The House is holding two crucial votes on Thursday July 11 which have a credible chance to impose constraints on beginning a war with Iran. It’s a golden opportunity for each of us to exercise our influence as citizens to slow down the rolling juggernaut of war.
Both votes come in the form of amendments to the National Defense Authorization Act. The NDAA is one of those budgetary bills the Senate cannot simply set aside. McConnell will have to rise from his comfy graveyard and actually hold a vote. And even should he succeed in getting the amendments removed from the bill’s Senate version, the House will have another crack at re-inserting them during the reconciliation conference.
The first amendment, offered by Representative Barbara Lee of Texas, repeals the 2002 AUMF (Authorization to Use Military Force), effective immediately.
Last month, the House successfully attached Barbara Lee’s repeal of the 2001 AUMF to the must-pass Defense Appropriations bill. The difference between the 2001 and 2002 AUMFs is that the 2002 legislation specifically authorized military operations within Iraq. Even from a hawkish Republican point of view, there’s no reason to keep it on the books. For one thing, it’s obsolete. The Iraq war is over. Obama used it to justify his war against the Islamic State in Iraq, but that’s over too. For another, the Trump Administration has asserted that it has full authority to attack Iran because of the 2001 AUMF, so the 2002 act is only a sort of redundant back-up line of defense for an Iran war.
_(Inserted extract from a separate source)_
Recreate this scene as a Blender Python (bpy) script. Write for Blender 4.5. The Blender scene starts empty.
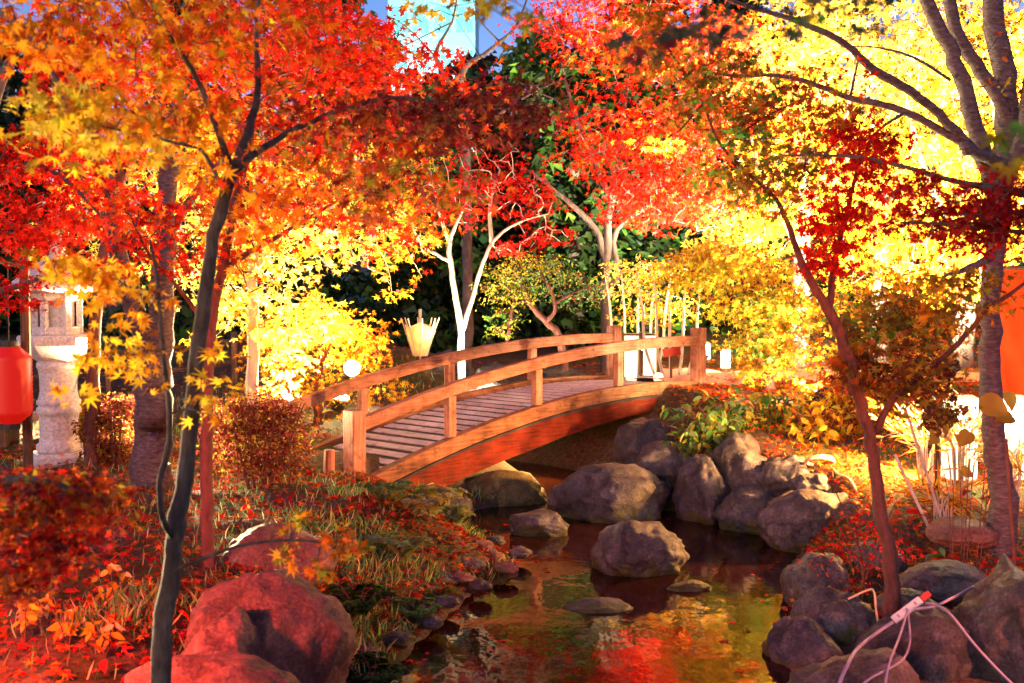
import bpy, bmesh, math, random
import numpy as np
from mathutils import Vector, Matrix, Euler, noise

R = math.radians
SC = bpy.context.scene
COL = SC.collection

# ------------------------------------------------------------------ camera, sky, sun, exposure
FPX = 1137.78
PITCH = math.atan((341.5 - 290) / FPX)
CAMZ = 2.0
cam_data = bpy.data.cameras.new('camera')
cam_data.lens = 40; cam_data.sensor_width = 36
cam_data.clip_start = 0.05; cam_data.clip_end = 2000
cam_data.dof.use_dof = True
cam_data.dof.focus_distance = 9.6
cam_data.dof.aperture_fstop = 4.0
cam = bpy.data.objects.new('camera', cam_data); COL.objects.link(cam)
cam.location = (0, 0, CAMZ)
cam.rotation_euler = (R(90) - PITCH, 0, 0)
SC.camera = cam

SUN_EL, SUN_ROT = R(13), R(205)          # low dusk sun, behind and to the left of the camera
world = bpy.data.worlds.new('World'); SC.world = world
world.use_nodes = True
wn, wl = world.node_tree.nodes, world.node_tree.links
bg = wn['Background']
sky = wn.new('ShaderNodeTexSky'); sky.sky_type = 'NISHITA'; sky.sun_disc = False
sky.sun_elevation = SUN_EL; sky.sun_rotation = SUN_ROT
hs = wn.new('ShaderNodeHueSaturation'); hs.inputs['Saturation'].default_value = 1.5
tint = wn.new('ShaderNodeMixRGB'); tint.blend_type = 'MULTIPLY'; tint.inputs[0].default_value = 1; tint.inputs[2].default_value = (.92, .76, 1.15, 1)   # violet dusk
wl.new(sky.outputs[0], hs.inputs['Color']); wl.new(hs.outputs[0], tint.inputs[1]); wl.new(tint.outputs[0], bg.inputs[0])
bg.inputs[1].default_value = 0.075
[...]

The Second, the "No War with Iran Amendment" offered by Ro Hanna (CA-17) and Mat Gaetz (FL-01), is more direct. It says that, in the absence of a direct attack on American forces by Iran, no funds can be used for military action in Iran without prior Congressional consent. It also clarifies that the 2002 AUMF applies only to operations which are conducted within the geographical boundaries of Iraq. That cuts the legs out from under elements of the Administration who have started to claim that the Act also applies to operations to counter foreign actions that they can represent as “threats to or stemming from” Iraq.
Today you can phone your House rep and tell her or him to vote “yes” on these two amendments. If you don’t get a chance to do that, but one or both of these get through, we can still call and ask both our House reps and Senators to work to retain these amendments in reconciliation.